Leica Celebrates 100 Years With a Gorgeously Minimalist Shooter

Leica is celebrating its 100th birthday by launching an entirely new camera system. Born out of a design partnership with Audi, the unibody Leica T is an APS-C-sensored minimalistic masterpiece.

Leica is celebrating its 100th birthday by launching an entirely new camera system. Born out of a design partnership with Audi, the unibody Leica T is an APS-C-sensored minimalistic masterpiece.

Each interchangeable-lens camera starts out as a 3.5-pound brick of aluminum. After the unibody design is milled by a machine, it’s finished by hand. While the Leica T doesn’t take a century to hand-polish, it does take a very long time: 45 minutes per camera, according to the company. After the entire process is complete, that 3.5-pound hunk of metal is reduced to a sturdy 3.35-ounce frame. The unused aluminum is melted back down and reused for subsequent T-series cameras.

The new T series will sit right in the middle of Leica’s current camera hierarchy--below the company’s S series and M series, and above the Leica X and Lux lineups. It has an entirely new lens mount, but Leica says there will be a separately sold adapter that will accept Leica-M glass. With the new T-mount lenses, the camera has a focal-length multiplier of 1.5X.

The camera’s slick and spartan design touches extend to its control layout and touchscreen interface. Clutter is kept to a minimum, thanks to an on/off dial that doubles as a flash release, two unmarked dials that offer context-aware adjustments for exposure settings and programmable functions, and a drag-and-drop touchscreen menu that lets you rearrange and delete settings as part of your customized “My Camera Menu.”

Its APS-C sensor is a 16-megapixel Sony chip, and the Leica T comes with built-in Wi-Fi connectivity and a sidecar mobile app that gives you remote-control, remote live-view, and wireless image sharing. The silver version of the camera will be available first, on May 26, while a black version of the Leica T is slated for a late-July release.

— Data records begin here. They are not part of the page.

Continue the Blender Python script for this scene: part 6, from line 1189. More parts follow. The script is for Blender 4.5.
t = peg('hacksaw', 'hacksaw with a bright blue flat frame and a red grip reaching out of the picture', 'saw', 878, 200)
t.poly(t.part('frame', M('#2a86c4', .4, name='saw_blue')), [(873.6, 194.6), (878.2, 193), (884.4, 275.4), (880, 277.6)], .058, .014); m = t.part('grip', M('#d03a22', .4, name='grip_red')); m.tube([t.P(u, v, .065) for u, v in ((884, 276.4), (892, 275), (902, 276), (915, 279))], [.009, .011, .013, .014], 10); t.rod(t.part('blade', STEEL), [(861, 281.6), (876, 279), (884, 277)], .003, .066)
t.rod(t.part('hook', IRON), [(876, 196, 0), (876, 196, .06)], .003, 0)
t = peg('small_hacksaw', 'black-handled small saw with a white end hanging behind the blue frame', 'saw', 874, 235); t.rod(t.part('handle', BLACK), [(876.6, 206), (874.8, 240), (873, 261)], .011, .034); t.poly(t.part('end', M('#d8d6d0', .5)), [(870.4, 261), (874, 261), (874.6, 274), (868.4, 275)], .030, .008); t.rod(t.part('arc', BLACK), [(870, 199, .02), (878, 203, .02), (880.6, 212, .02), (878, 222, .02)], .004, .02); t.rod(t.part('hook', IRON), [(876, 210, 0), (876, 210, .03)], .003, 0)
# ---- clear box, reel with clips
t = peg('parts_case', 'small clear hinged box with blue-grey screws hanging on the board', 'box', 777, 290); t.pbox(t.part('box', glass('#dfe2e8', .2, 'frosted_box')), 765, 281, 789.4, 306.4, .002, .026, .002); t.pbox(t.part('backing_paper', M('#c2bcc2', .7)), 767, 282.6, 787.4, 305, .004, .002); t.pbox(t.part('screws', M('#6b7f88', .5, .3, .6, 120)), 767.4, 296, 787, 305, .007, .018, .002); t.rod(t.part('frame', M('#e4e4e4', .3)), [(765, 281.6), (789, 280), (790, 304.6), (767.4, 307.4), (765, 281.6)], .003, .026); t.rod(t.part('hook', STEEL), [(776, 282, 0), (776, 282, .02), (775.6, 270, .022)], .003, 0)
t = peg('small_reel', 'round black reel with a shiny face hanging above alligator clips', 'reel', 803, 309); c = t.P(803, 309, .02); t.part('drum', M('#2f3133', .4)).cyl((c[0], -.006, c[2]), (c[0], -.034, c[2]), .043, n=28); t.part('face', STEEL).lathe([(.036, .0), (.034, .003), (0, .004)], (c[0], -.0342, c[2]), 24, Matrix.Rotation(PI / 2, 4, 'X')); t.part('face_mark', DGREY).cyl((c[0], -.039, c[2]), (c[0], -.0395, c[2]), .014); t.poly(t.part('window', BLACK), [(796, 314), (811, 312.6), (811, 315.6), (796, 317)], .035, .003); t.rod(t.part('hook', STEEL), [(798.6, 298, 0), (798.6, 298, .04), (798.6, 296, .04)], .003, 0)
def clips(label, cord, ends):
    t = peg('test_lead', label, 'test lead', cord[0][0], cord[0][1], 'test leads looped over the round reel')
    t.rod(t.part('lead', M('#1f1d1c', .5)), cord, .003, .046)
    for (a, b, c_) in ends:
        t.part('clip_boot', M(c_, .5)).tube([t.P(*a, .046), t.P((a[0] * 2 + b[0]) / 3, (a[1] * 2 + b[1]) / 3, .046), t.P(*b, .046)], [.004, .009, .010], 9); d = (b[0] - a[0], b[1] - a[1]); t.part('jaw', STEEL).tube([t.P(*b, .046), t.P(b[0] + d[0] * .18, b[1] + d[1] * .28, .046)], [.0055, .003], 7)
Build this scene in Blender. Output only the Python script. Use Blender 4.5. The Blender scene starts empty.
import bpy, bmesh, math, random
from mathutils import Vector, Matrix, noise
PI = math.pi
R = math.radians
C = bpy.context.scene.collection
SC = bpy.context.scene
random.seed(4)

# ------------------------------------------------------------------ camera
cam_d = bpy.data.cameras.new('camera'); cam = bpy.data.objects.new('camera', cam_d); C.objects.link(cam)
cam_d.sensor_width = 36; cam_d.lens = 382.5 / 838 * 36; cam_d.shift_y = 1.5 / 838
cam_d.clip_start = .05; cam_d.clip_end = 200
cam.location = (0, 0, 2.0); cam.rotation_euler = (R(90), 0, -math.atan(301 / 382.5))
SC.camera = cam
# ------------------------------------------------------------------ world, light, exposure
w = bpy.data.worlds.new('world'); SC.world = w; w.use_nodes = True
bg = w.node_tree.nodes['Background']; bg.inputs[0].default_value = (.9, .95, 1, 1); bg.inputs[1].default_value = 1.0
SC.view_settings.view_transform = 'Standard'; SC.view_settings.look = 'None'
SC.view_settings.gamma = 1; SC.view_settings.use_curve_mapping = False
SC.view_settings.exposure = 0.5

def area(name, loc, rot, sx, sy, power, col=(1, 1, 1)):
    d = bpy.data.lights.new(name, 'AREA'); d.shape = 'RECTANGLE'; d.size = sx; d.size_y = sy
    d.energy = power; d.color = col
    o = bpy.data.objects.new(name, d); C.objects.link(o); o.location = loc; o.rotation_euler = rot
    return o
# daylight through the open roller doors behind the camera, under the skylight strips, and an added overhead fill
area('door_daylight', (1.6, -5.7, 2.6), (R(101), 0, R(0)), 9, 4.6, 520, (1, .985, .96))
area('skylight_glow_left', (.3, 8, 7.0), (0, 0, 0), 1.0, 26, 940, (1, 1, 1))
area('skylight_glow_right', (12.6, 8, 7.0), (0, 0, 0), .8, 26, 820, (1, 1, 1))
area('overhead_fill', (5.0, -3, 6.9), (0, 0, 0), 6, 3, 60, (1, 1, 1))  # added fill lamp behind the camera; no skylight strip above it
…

One more innovative design element: The camera’s strap connectors simply click and lock into the sides of the camera body; you don’t need to tie or buckle anything. The clickable strap system was also a collaborative industrial-design effort with Audi. The Leica T comes with a black clickable strap, but different colored straps will also be available separately.

While this is a “mid-range” camera for Leica, expect to pay a premium for the marque. The Leica T won’t be available in a kit option with a lens--Leica says it's expecting the M-lens adapter to be mighty popular--but the combination of the body and a T-mount lens is expected to be around $3,600. Two T-mount lenses will be available around the late-May launch date: a 23mm/F2.0 prime lens and a 18-56mm/F3.5-F5.6 zoom lens.

Update: Pricing has just been announced for the Leica T camera and its lenses. The Leica T camera body is available for pre-order at $1,850, while each of the two lenses—the 18-56mm and the 23mm—go for $1,750 apiece. The mount adapter for Leica-M lenses is priced at $395.